▽

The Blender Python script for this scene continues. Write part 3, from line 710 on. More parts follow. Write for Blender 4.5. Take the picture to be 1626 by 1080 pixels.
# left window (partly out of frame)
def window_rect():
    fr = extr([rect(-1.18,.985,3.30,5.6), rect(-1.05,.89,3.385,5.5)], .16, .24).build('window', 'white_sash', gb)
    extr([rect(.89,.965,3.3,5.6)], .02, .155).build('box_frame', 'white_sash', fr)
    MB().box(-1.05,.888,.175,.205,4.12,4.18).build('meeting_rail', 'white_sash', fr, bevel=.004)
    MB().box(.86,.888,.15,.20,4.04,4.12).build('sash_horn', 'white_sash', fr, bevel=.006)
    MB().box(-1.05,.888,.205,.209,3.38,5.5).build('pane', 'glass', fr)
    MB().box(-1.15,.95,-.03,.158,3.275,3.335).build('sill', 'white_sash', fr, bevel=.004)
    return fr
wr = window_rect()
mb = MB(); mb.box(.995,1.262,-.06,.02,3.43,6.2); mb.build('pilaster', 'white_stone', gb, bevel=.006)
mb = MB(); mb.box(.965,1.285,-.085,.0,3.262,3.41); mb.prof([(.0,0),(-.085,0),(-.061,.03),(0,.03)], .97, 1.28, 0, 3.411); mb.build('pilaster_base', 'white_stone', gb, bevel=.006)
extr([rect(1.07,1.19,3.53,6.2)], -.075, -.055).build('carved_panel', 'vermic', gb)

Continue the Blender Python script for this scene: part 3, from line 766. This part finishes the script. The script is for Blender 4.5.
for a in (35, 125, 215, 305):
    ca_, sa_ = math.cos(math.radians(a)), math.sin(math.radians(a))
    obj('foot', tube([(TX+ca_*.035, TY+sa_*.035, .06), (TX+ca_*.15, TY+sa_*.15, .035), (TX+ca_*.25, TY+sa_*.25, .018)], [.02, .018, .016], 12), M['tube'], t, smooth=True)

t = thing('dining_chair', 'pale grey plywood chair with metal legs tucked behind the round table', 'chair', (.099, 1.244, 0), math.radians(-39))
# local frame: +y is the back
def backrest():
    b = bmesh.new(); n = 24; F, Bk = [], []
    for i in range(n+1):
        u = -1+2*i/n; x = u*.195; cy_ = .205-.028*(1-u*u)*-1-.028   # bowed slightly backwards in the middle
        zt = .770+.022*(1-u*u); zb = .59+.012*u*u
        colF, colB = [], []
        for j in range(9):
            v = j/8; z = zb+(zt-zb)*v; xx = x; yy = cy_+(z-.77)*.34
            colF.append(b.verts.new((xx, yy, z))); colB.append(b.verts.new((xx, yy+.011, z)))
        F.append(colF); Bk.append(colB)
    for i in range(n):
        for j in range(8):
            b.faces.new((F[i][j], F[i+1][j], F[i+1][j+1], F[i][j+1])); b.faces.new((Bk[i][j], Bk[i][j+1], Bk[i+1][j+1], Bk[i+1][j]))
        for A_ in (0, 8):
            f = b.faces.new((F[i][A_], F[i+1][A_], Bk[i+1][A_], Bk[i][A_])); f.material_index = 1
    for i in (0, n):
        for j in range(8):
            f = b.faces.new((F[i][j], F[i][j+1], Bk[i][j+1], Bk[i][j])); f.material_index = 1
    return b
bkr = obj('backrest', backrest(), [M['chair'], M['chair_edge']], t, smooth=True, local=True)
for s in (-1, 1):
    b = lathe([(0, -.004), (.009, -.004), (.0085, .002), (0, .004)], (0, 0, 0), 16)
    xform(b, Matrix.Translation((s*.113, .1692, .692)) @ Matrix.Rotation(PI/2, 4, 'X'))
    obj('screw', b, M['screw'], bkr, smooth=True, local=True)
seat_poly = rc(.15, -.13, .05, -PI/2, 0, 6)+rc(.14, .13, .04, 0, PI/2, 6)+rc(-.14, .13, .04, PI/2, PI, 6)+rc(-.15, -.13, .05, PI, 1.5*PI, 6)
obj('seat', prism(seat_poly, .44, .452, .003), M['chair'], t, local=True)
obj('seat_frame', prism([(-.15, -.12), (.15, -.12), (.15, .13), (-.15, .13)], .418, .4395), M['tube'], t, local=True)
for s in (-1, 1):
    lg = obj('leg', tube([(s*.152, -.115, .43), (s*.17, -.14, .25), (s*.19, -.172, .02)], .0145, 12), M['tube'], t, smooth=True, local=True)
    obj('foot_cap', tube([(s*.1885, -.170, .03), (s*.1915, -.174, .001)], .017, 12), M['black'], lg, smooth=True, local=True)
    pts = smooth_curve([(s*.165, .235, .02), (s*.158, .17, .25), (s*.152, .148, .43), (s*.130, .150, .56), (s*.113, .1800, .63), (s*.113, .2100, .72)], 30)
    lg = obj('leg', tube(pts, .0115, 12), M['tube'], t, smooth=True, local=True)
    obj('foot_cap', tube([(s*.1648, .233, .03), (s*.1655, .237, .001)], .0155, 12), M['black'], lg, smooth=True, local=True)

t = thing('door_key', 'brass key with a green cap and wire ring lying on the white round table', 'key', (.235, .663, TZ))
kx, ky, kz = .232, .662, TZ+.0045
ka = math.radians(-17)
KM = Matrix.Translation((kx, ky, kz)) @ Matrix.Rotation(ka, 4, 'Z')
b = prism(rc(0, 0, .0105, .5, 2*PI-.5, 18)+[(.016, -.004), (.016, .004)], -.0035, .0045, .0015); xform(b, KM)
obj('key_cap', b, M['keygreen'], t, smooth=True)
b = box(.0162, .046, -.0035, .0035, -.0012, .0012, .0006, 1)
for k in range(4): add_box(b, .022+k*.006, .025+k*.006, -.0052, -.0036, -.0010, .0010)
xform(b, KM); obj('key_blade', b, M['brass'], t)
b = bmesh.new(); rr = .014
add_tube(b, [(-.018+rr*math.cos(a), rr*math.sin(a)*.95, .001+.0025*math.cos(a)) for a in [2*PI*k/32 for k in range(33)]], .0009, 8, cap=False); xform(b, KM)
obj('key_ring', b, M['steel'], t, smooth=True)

△

THE EXERCISE:
Working from the data above, extract solely the lines from the one containing "Continue the Blender" through the one containing "M['tube'], t, smooth=True)", exactly as they appear, both included.

EXERCISE ANSWER:
Continue the Blender Python script for this scene: part 3, from line 766. This part finishes the script. The script is for Blender 4.5.
for a in (35, 125, 215, 305):
    ca_, sa_ = math.cos(math.radians(a)), math.sin(math.radians(a))
    obj('foot', tube([(TX+ca_*.035, TY+sa_*.035, .06), (TX+ca_*.15, TY+sa_*.15, .035), (TX+ca_*.25, TY+sa_*.25, .018)], [.02, .018, .016], 12), M['tube'], t, smooth=True)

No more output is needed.